The Other Mauritius – Night time visitors

The house, despite being in a gated community, had not been totally secure.  A few weeks before I arrived, Mike had been alone in the house, asleep in his en suite room but he was awoken by noises below.  He went down the stairs in his underpants to be confronted by a small Mauritian man trying to burgle the house.  He had broken in through a window at the back of the lounge; behind the house was a high wall with barbed wire that separated the estate from a public footpath to the beach.  Mike pounced on the guy and pinned him down while shouting out for help.  Mike had had to negotiate with the landlord to improve the property’s security, so by the time I had arrived there were metal bars on all the windows, and the front door, which was a sliding French window, was added to by a heavy duty metal grill.

The experience had also made Mike very jumpy; he was often carrying round lots of money for the project, including our subsistence payments, and he did not want that to go missing.  He invested in a safe in the office to help out, but he still insisted we kept all our personal belongings upstairs when we went to bed.  Most of all, he was sensitive to any noise at night.
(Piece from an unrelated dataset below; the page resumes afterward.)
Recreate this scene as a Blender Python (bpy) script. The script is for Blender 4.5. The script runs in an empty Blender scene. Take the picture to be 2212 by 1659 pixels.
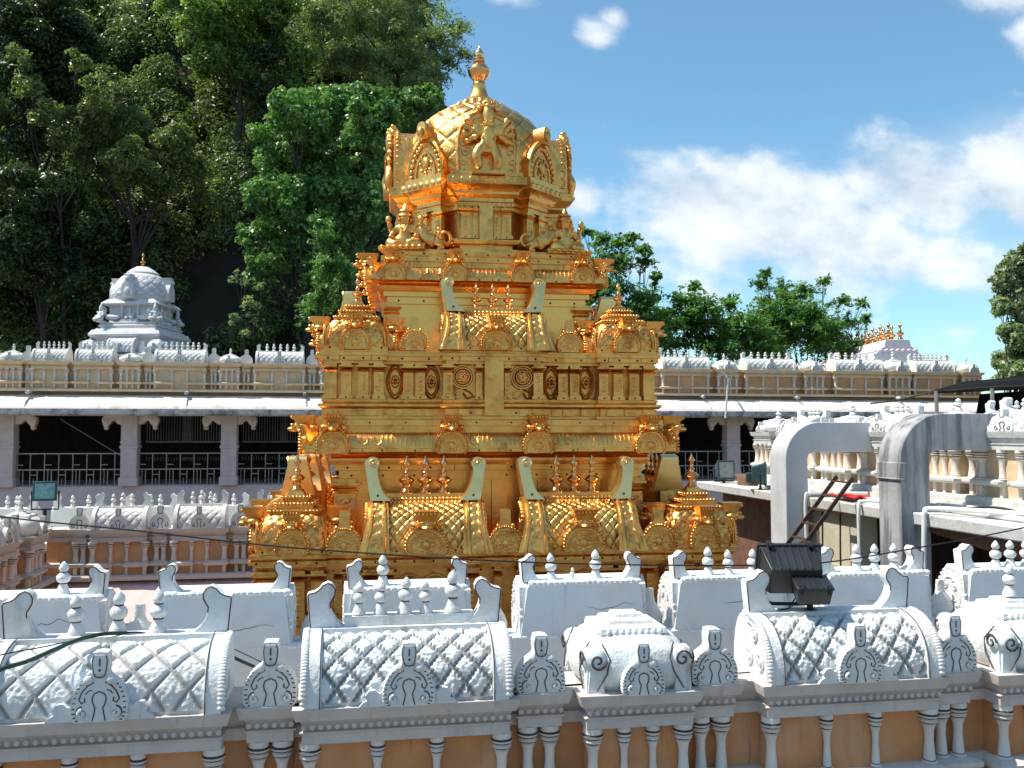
import bpy, math, random
import numpy as np
from mathutils import Vector, Matrix, noise
random.seed(7); RNG = np.random.default_rng(11)
scene = bpy.context.scene; COL = scene.collection
PI = math.pi; rad = math.radians

# ------------------------------------------------------------------ camera, sky, sun, exposure
FPX = 1950.0; YAW = math.atan(.1716); PITCH = math.atan(105.5/1950)
cam = bpy.data.objects.new('camera', bpy.data.cameras.new('camera')); COL.objects.link(cam)
cam.rotation_euler = (PI/2+PITCH, 0, -YAW); cam.data.sensor_width = 36; cam.data.lens = 36*FPX/2212
cam.data.clip_start = .1; cam.data.clip_end = 3000
scene.camera = cam
SUN = Vector((-.60, .07, 1.0)).normalized()
EL = math.asin(SUN.z); ROT = math.atan2(SUN.x, SUN.y)
sl = bpy.data.lights.new('sun', 'SUN'); sl.energy = 5.0; sl.angle = rad(.5); sl.color = (1, .93, .82)
so = bpy.data.objects.new('sun', sl); COL.objects.link(so); so.rotation_euler = (-SUN).to_track_quat('-Z', 'Y').to_euler()
scene.view_settings.view_transform = 'Standard'; scene.view_settings.look = 'None'
scene.view_settings.exposure = .42; scene.view_settings.gamma = 1
scene.render.engine = 'CYCLES'
cy = scene.cycles
cy.max_bounces = 7; cy.diffuse_bounces = 4; cy.glossy_bounces = 4; cy.transmission_bounces = 3; cy.transparent_max_bounces = 4
cy.caustics_reflective = True; cy.sample_clamp_indirect = 6; cy.use_denoising = True

_F = (math.sin(YAW)*math.cos(PITCH), math.cos(YAW)*math.cos(PITCH), math.sin(PITCH))
_R = (math.cos(YAW), -math.sin(YAW), 0)
_U = (-math.sin(YAW)*math.sin(PITCH), -math.cos(YAW)*math.sin(PITCH), math.cos(PITCH))
def ray(px, py):                      # survey ray of a photo point (2212-wide copy of the photo)
    a = (px-1106)/FPX; b = (829.5-py)/FPX
    return [_F[i]+a*_R[i]+b*_U[i] for i in range(3)]
def P(px, py, Y):
    r = ray(px, py); t = Y/r[1]; return Vector((r[0]*t, Y, r[2]*t))
def PX(px, py, X):
    r = ray(px, py); t = X/r[0]; return Vector((X, r[1]*t, r[2]*t))

class NT:
    """small helper to wire nodes"""
    def __init__(s, nt): s.nt = nt
    def n(s, t, **k):
        nd = s.nt.nodes.new(t)
        for a, b in k.items(): setattr(nd, a, b)
        return nd
    def l(s, a, b): s.nt.links.new(a, b)
    def math(s, op, a, b=None, c=None, clamp=False):
        nd = s.n('ShaderNodeMath', operation=op); nd.use_clamp = clamp
        for i, v in enumerate((a, b, c)):
            if v is None: continue
            if isinstance(v, (int, float)): nd.inputs[i].default_value = v
            else: s.l(v, nd.inputs[i])
        return nd.outputs[0]
    def mix(s, fac, a, b, bt='MIX'):
        nd = s.n('ShaderNodeMix', data_type='RGBA', blend_type=bt); nd.clamp_factor = True
        for i, v in ((0, fac), (6, a), (7, b)):
            if isinstance(v, (int, float)): nd.inputs[i].default_value = v
            elif isinstance(v, tuple): nd.inputs[i].default_value = (*v, 1) if len(v) == 3 else v
            else: s.l(v, nd.inputs[i])
        return nd.outputs[2]
    def noise(s, vec, scale, detail=4, rough=.55):
        nd = s.n('ShaderNodeTexNoise'); nd.inputs['Scale'].default_value = scale
        nd.inputs['Detail'].default_value = detail; nd.inputs['Roughness'].default_value = rough
        s.l(vec, nd.inputs['Vector']); return nd.outputs[0]
    def ramp(s, v, lo, hi):
        nd = s.n('ShaderNodeMapRange', interpolation_type='SMOOTHSTEP')
        nd.inputs[1].default_value = lo; nd.inputs[2].default_value = hi; s.l(v, nd.inputs[0]); return nd.outputs[0]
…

One evening we were outside having a beer or two, and he heard a scuffling in the nearby bushes.  He jumped up only to find the most curious creature on the lawn; ostensibly a hedgehog, but no hedgehogs live in this part of the world.  It was a mass of brown spiny hairs; it had a small round face with a long twitching snout…. all the features which you would certainly expect from a hedgehog but in fact it was a species of tenrec.  Tenrec’s occur in many countries but are most often associated with Madagascar; one of those magical islands where evolution has experimented in a multitude of ways that are divergent from the global experiences.  The Mascarenes, including Mauritius, are part of this environment, although it is a matter of dispute whether tenrecs came to Mauritius  as stowaways on ships or were artificially introduced.  But there this creature was, filling exactly the same niche as a European Hedgehog.  Indeed it has been commonly called the Greater Hedgehog Tenrec.  It is an example of convergent evolution.  Two completely different strands of the animal evolutionary tree continue by natural selection to make adjustments to their features and habits to suit an environmental niche, and sometimes they come up with the same answers.  So a tenrec eats insects and molluscs so needs a nice snout to burrow under the leaves, with dextrous hands and claws, and has developed a way of protecting itself from snakes and birds by developing spines on its back.  It even hunches up in a semi ball almost as well as its European doppelganger.